As it must, the book starts by creating context. Not only will an unprecedented 7 million workers leave the workforce in the next 20 years, they will also live longer than any previous generation. Some 60 per cent of these workers are not members of an employment-based pension plan. The likely result is that, while the combination of OAS, GIS, and the CPP provides a strong income floor for low-income retirees, many middle-income workers will suffer material declines in their living standards in their retirement. Leech and McNish also confront head-on the "rich-poor" gap between public sector and private sector workplace pensions. They make two important points. First, you don't close the gap by tearing down good public sector pension plans. Second, many public sector plans do need to be redesigned to be sustainable.

Possibly clearer than any book on pensions thus far, The Third Rail takes care to connect the future of pensions to its past. To fix the future, we need to understand how we got to today. Equally important, the writers juxtapose the need for collectivity in good pension design on the one hand, with the imperative of individual leadership to make that collectivity work on the other. So we suffer with City Councillor John Ferguson as he fights the mismanagement of Saint John, N.B.'s pension plan. We hit the campaign trail with Rhode Island treasurer Gina Raimondo as she sets out to convince public sector workers that their pension plans as currently configured are bankrupting the state and its municipalities. We stand in the room with pension supervisor Dirk Witteveen as he confronts a hostile crowd of Dutch pension managers with the news that he is going to toughen up the pension rules to ensure that Dutch pension plans will make good on the promises they are making to their members. These dramatic scenes underscore the book's title The Third Rail and its fundamental message: fixing Canada's pension system will take a good deal of political courage.

Leech and McNish do not advocate a one-size-fits-all solution . But they do advocate collective pension designs that can benefit from good governance, economies of scale, and the sensible pooling of risks. To their credit, they also point to the challenge of making good collective pension designs work in the real world. It is a fundamental human temptation to favour the present at the expense of the future. So, for example, we did not save the pension surpluses that emerged in the late 1990s for a rainy day. Instead, we spent them on enriching pension benefits and taking contribution holidays. Are we now acknowledging the resulting pension deficits that have emerged over the course of the last decade? No, in many cases the true sizes of these deficits continue to be hidden by making unrealistically optimistic asset return assumptions. In short, the authors tell us, to be sustainable, retirement income systems must be designed and managed with intergenerational fairness foremost in mind.
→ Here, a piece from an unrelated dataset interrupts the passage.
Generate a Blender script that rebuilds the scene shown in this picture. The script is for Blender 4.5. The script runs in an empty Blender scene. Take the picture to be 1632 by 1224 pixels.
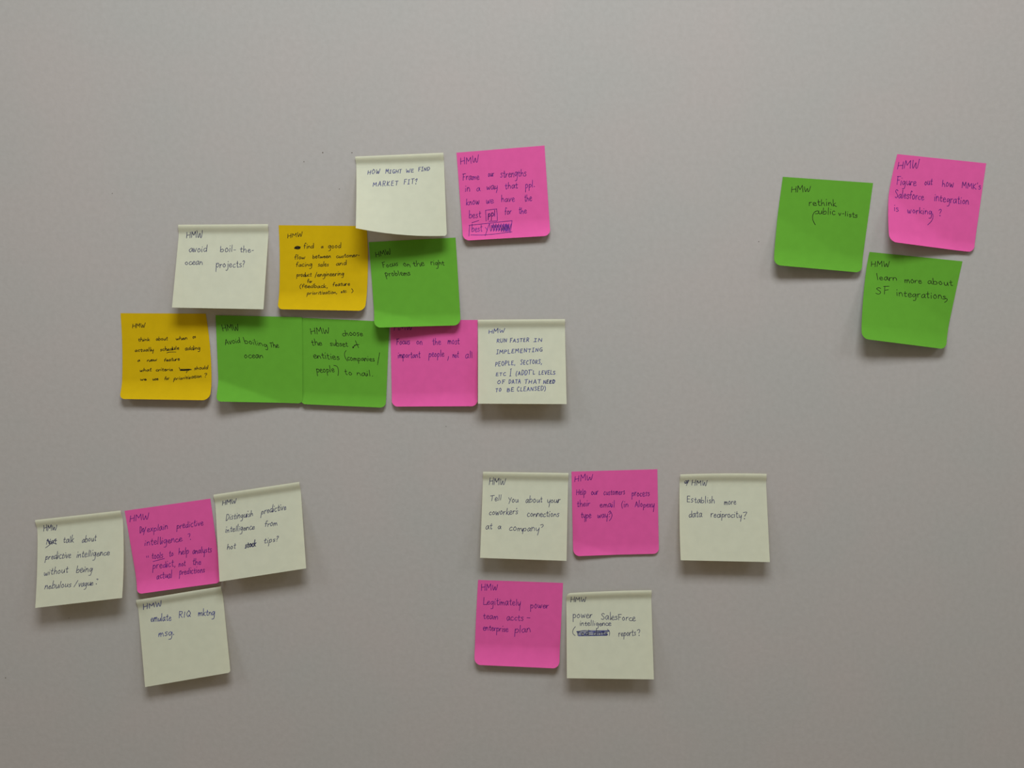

This is a powerful message for Canada's ministers and their officials to contemplate as they gather to discuss the current gaps in Canada's retirement income system. It appears that increasing CPP benefits is back on the agenda, and that is indeed one possible solution to Canada's emerging pension adequacy problem discussed in The Third Rail. The book should be required reading for our political leaders before they meet.

Keith Ambachtsheer is director of the International Centre for Pension Management at the Rotman School of Management at the University of Toronto.